# ROWS
• • • •

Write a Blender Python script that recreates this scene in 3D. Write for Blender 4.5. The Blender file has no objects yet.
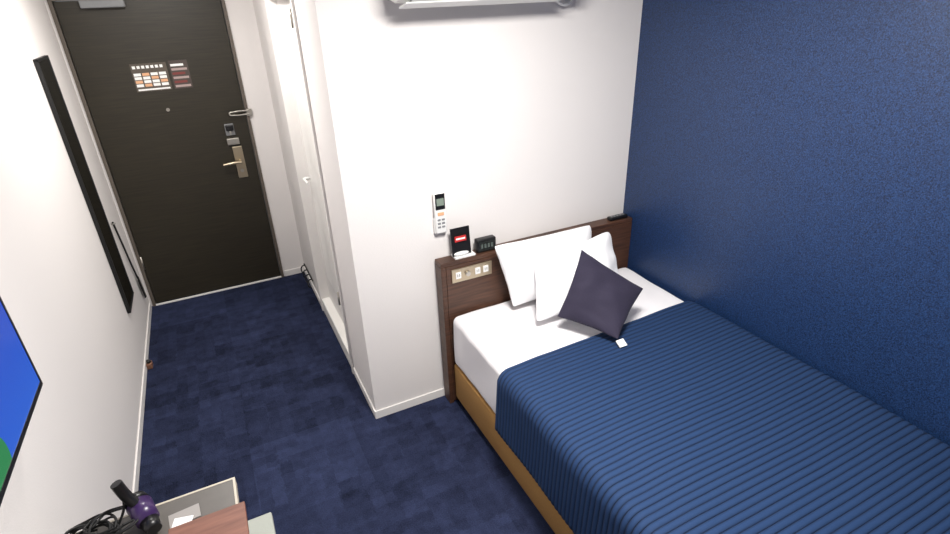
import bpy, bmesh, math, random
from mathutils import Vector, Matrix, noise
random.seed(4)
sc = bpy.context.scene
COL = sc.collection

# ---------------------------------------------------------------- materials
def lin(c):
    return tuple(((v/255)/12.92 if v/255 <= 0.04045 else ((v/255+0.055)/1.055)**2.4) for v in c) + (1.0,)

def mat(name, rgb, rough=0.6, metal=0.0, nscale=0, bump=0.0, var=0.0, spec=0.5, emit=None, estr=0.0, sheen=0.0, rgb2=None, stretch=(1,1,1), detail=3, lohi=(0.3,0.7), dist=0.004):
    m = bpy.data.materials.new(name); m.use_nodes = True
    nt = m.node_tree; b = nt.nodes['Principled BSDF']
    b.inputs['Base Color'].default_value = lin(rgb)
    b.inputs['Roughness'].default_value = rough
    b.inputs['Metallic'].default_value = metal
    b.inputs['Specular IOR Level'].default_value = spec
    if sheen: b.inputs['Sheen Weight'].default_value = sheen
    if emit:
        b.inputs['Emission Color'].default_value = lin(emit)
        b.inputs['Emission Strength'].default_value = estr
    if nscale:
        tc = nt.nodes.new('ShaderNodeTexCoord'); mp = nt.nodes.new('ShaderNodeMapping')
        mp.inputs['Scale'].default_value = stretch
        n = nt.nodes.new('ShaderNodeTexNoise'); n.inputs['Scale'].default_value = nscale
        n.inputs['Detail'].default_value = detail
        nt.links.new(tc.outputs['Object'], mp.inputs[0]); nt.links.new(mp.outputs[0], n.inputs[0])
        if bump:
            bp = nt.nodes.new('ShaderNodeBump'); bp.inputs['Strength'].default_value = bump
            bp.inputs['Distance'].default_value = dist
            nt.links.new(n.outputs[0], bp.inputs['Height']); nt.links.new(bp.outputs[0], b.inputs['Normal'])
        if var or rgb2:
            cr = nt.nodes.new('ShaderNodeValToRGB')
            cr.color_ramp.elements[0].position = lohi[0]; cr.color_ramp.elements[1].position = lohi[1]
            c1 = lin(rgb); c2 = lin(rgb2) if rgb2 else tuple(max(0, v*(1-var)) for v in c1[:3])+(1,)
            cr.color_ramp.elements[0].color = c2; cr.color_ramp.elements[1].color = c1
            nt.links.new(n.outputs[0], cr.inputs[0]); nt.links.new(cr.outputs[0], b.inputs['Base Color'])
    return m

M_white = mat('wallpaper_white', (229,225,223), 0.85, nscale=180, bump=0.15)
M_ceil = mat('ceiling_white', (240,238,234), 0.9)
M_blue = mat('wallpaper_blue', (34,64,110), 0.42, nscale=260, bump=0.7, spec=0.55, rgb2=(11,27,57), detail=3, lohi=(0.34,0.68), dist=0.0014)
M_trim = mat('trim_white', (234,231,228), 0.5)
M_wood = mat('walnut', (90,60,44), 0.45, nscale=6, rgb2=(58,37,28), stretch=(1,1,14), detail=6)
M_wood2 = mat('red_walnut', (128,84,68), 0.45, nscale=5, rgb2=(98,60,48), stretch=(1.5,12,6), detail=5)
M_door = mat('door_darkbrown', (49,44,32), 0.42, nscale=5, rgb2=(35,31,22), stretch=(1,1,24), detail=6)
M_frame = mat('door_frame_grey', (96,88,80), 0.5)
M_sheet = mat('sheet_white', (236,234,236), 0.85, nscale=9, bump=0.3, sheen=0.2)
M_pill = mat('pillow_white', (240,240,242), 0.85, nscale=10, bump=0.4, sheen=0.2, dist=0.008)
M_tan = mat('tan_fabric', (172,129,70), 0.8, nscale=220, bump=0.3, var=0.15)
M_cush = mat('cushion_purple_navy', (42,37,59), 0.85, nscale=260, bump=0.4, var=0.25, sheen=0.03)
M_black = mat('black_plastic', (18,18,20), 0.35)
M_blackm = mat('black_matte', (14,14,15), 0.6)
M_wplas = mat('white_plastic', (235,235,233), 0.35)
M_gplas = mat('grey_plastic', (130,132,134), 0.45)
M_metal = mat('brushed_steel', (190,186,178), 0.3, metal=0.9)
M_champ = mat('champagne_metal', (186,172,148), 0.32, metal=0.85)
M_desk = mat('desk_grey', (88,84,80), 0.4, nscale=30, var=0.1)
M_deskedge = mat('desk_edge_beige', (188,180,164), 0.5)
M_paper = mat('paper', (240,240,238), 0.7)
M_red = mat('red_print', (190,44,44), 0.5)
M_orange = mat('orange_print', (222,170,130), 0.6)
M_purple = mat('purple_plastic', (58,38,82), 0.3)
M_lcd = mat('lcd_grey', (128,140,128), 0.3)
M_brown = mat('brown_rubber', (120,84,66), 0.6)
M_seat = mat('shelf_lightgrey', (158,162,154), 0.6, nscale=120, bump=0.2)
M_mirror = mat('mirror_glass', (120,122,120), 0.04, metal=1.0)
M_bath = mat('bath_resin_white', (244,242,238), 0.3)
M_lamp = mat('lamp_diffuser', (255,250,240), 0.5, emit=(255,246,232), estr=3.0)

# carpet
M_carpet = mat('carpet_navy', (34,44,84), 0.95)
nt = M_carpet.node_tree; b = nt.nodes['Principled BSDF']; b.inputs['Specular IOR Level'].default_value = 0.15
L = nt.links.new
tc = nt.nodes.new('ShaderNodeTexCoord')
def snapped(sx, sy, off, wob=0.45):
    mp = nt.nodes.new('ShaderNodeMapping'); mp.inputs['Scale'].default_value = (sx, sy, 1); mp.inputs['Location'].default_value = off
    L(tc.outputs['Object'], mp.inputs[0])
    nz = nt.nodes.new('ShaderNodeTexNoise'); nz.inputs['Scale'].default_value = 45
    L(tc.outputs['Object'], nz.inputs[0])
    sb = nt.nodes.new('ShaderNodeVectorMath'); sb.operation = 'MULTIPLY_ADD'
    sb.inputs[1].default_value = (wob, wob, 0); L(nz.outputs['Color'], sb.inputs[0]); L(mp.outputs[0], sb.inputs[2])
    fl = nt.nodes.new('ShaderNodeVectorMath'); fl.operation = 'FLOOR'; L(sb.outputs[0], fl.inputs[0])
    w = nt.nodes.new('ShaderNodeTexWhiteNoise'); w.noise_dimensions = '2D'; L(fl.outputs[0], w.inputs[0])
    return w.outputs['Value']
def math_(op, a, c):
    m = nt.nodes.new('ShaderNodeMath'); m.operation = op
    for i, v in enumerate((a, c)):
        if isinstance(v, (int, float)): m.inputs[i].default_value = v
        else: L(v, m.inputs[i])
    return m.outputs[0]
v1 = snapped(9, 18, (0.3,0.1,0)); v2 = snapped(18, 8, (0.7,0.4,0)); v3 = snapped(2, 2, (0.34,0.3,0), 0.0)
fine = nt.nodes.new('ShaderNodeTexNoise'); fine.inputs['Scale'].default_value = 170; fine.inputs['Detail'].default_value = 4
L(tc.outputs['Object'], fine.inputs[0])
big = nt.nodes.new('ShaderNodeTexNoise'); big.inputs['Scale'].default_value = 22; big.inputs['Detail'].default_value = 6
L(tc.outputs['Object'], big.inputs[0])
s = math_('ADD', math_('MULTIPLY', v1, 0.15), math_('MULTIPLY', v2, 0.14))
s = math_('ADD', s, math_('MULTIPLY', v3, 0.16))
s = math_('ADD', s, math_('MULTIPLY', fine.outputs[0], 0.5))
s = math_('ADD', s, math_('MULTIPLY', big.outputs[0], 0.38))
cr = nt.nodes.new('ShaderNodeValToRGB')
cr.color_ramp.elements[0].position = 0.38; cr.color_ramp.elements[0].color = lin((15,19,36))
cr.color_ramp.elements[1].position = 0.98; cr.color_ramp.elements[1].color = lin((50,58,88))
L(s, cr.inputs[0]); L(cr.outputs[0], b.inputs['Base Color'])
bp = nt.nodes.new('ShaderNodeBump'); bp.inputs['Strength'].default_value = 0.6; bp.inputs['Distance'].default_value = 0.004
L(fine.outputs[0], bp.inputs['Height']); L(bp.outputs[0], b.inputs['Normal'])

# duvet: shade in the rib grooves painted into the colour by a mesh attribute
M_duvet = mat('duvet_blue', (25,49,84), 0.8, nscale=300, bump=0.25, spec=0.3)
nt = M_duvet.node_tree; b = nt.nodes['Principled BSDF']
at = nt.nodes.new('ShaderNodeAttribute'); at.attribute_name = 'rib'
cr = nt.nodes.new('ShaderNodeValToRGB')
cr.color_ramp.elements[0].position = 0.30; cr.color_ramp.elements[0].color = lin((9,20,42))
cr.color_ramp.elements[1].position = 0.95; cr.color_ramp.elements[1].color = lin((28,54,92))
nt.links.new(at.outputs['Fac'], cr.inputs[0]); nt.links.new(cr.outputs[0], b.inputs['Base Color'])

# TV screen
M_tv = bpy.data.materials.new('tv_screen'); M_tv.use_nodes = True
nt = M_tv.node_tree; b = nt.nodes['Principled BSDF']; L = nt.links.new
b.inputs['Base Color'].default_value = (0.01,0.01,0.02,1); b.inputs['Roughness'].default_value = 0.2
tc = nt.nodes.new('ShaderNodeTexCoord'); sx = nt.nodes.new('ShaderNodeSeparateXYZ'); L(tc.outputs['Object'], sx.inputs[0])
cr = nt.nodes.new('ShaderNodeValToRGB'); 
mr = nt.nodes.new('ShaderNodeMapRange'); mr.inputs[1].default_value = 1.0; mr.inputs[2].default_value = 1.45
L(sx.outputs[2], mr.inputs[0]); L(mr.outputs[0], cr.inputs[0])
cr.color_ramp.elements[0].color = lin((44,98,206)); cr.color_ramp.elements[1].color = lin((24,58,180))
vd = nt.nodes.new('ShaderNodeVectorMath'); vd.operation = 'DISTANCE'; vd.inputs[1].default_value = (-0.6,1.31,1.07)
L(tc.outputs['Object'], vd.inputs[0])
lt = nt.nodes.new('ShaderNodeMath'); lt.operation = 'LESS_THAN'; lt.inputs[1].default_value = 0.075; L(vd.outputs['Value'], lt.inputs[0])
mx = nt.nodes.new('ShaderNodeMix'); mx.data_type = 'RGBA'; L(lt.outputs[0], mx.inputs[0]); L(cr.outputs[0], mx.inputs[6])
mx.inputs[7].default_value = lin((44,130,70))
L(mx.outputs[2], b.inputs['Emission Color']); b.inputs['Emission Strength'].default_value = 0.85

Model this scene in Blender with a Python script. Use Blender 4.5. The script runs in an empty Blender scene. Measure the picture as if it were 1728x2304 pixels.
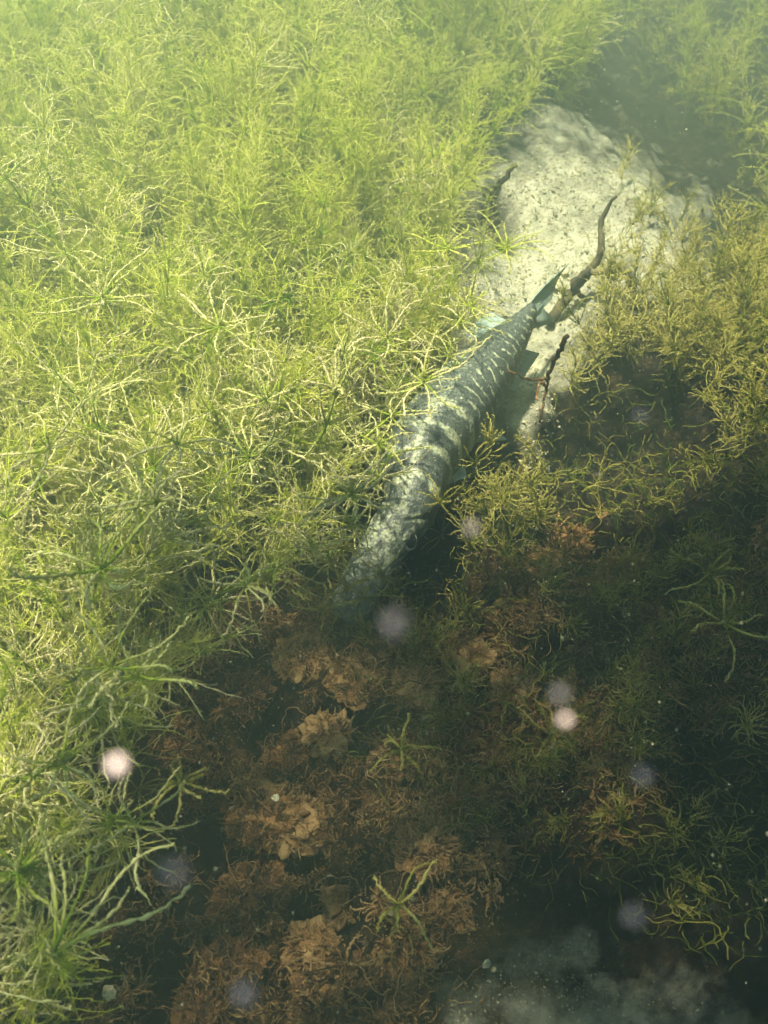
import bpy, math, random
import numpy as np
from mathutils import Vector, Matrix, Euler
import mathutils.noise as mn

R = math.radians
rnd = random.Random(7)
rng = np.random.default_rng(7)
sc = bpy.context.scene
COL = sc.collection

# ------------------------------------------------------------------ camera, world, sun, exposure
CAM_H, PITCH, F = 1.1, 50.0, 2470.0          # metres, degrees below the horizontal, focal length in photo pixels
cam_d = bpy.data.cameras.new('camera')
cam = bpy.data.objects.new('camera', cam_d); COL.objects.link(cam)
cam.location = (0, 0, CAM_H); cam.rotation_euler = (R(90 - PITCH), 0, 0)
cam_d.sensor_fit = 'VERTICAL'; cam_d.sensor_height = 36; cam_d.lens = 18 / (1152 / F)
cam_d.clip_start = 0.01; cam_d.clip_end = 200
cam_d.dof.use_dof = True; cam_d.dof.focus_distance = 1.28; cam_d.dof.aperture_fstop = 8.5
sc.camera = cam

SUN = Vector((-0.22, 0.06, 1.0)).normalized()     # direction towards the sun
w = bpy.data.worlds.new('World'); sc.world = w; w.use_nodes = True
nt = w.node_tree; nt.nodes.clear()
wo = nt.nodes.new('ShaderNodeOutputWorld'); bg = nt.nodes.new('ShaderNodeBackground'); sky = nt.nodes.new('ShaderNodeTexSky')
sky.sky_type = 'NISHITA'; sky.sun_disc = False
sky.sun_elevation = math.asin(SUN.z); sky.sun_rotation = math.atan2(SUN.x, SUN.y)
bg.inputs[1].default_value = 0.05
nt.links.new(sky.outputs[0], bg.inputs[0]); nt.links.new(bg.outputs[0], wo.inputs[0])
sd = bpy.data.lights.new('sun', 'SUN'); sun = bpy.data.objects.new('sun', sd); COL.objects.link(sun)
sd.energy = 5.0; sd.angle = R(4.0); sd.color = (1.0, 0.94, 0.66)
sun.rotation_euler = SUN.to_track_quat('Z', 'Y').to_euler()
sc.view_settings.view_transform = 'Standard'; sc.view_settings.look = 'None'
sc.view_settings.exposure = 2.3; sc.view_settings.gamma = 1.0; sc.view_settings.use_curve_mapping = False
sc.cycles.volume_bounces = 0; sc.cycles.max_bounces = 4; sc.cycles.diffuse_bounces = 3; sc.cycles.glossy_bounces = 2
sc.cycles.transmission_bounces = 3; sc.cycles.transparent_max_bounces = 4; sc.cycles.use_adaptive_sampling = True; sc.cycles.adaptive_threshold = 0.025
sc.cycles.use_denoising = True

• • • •

# TASK PROMPT
Without the pictures, write out the lines from the beginning of the entries through the line with "return tuple(((v/255)/12.92 if".

# EXERCISE RESULT
Write a Blender Python script that recreates this scene in 3D. Write for Blender 4.5. The Blender file has no objects yet.
import bpy, bmesh, math, random
from mathutils import Vector, Matrix, noise
random.seed(4)
sc = bpy.context.scene
COL = sc.collection

# ---------------------------------------------------------------- materials
def lin(c):
    return tuple(((v/255)/12.92 if v/255 <= 0.04045 else ((v/255+0.055)/1.055)**2.4) for v in c) + (1.0,)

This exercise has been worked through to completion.